WORK INSTRUCTIONS
What is needed is an exact copy of the lines from the line containing "pl[1], 1.027, 1.914)])" to the line containing "finger_pull(t, FW - 0.034, 0.897)", both lines included, and nothing else.

## Start

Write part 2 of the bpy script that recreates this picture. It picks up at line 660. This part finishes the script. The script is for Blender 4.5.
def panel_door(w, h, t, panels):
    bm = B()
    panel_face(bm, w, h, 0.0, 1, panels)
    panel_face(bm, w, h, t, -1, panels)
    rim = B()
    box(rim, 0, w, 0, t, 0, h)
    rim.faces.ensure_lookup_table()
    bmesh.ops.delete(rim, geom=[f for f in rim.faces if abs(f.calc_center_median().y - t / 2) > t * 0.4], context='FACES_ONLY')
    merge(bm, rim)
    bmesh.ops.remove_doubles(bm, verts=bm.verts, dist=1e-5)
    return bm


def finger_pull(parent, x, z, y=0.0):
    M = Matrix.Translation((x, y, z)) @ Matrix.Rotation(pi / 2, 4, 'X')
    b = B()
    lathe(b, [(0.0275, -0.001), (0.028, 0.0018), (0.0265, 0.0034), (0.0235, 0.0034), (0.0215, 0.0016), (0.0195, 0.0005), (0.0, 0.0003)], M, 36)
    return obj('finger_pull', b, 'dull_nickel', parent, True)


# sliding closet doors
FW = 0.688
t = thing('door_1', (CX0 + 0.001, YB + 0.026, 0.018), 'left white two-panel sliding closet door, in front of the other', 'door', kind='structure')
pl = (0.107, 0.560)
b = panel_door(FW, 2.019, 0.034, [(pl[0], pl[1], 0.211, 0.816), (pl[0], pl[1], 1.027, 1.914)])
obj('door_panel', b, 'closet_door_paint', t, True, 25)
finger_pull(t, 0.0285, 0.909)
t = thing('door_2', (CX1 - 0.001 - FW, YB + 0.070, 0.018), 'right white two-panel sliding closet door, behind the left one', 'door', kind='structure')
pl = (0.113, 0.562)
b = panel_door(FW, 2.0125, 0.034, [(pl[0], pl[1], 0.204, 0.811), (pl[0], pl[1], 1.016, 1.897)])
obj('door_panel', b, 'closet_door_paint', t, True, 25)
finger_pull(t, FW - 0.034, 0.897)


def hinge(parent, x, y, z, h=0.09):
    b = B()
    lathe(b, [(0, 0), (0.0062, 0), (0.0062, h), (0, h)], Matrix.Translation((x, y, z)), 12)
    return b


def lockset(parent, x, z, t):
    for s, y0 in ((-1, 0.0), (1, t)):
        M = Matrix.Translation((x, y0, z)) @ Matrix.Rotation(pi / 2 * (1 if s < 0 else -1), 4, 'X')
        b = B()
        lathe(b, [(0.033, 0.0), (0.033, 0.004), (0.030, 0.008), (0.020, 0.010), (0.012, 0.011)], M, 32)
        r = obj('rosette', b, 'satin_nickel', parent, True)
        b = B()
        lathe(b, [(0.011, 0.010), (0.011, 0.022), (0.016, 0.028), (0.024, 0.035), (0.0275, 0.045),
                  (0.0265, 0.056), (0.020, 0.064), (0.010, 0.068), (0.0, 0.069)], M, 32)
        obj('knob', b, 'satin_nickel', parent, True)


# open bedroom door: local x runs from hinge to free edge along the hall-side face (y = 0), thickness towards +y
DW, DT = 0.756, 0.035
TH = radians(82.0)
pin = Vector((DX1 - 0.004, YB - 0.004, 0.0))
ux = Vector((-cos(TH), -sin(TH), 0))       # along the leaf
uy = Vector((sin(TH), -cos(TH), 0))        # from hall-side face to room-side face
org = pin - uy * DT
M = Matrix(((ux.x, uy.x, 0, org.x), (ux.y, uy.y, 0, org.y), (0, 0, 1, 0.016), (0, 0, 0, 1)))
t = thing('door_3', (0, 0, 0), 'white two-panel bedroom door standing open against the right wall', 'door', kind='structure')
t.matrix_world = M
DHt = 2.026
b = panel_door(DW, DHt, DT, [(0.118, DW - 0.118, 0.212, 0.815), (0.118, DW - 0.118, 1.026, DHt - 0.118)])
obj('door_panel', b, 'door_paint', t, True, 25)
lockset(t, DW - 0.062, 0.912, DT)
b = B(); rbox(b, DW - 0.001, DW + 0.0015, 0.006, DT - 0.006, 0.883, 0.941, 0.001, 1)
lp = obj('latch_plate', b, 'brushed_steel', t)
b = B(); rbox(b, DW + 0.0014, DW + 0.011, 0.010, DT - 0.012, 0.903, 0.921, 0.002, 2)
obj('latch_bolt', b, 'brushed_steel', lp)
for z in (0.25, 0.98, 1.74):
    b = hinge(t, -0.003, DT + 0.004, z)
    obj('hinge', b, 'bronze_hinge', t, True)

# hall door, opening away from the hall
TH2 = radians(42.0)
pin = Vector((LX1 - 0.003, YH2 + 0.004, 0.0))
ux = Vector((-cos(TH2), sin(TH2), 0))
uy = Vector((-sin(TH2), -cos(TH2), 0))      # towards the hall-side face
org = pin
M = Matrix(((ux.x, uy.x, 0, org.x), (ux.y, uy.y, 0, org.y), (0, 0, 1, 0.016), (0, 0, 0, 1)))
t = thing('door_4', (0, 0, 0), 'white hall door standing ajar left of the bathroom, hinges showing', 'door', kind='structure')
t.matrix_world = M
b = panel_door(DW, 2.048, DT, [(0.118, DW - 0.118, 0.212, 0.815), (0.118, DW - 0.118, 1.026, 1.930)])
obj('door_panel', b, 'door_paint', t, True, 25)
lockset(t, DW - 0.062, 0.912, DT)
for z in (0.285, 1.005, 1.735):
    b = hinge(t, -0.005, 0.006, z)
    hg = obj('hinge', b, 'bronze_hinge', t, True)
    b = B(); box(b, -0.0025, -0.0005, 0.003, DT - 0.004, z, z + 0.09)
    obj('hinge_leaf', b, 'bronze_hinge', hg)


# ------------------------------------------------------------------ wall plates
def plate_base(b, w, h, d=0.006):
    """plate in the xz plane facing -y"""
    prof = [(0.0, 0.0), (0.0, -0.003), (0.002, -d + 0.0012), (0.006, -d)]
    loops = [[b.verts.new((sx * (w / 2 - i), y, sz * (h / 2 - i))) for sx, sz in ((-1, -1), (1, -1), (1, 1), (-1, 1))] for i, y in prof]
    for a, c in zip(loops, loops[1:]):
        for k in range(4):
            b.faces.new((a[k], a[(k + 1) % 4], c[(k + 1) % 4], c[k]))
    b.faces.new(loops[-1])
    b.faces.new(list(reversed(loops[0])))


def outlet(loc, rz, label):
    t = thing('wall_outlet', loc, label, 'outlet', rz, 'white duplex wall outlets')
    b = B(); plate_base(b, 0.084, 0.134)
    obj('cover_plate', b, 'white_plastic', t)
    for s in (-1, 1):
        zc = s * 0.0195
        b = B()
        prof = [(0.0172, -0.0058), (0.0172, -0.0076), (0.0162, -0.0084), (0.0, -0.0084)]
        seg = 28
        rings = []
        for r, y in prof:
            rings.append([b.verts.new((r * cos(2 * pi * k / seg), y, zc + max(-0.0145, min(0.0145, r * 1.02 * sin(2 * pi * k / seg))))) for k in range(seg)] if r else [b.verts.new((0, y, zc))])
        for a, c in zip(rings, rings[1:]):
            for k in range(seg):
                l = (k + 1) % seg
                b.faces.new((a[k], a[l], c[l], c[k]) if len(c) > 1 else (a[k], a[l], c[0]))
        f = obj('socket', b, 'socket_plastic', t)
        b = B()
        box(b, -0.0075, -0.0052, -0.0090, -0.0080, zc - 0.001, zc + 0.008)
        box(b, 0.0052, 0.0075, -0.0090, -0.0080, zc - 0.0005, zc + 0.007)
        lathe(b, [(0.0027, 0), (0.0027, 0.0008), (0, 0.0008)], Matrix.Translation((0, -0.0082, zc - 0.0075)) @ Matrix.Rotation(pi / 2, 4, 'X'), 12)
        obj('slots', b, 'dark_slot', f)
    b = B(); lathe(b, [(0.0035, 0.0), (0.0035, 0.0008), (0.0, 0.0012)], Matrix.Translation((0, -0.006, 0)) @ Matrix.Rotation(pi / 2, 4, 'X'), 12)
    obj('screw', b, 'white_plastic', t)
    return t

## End

THE ANSWER
b = panel_door(FW, 2.019, 0.034, [(pl[0], pl[1], 0.211, 0.816), (pl[0], pl[1], 1.027, 1.914)])
obj('door_panel', b, 'closet_door_paint', t, True, 25)
finger_pull(t, 0.0285, 0.909)
t = thing('door_2', (CX1 - 0.001 - FW, YB + 0.070, 0.018), 'right white two-panel sliding closet door, behind the left one', 'door', kind='structure')
pl = (0.113, 0.562)
b = panel_door(FW, 2.0125, 0.034, [(pl[0], pl[1], 0.204, 0.811), (pl[0], pl[1], 1.016, 1.897)])
obj('door_panel', b, 'closet_door_paint', t, True, 25)
finger_pull(t, FW - 0.034, 0.897)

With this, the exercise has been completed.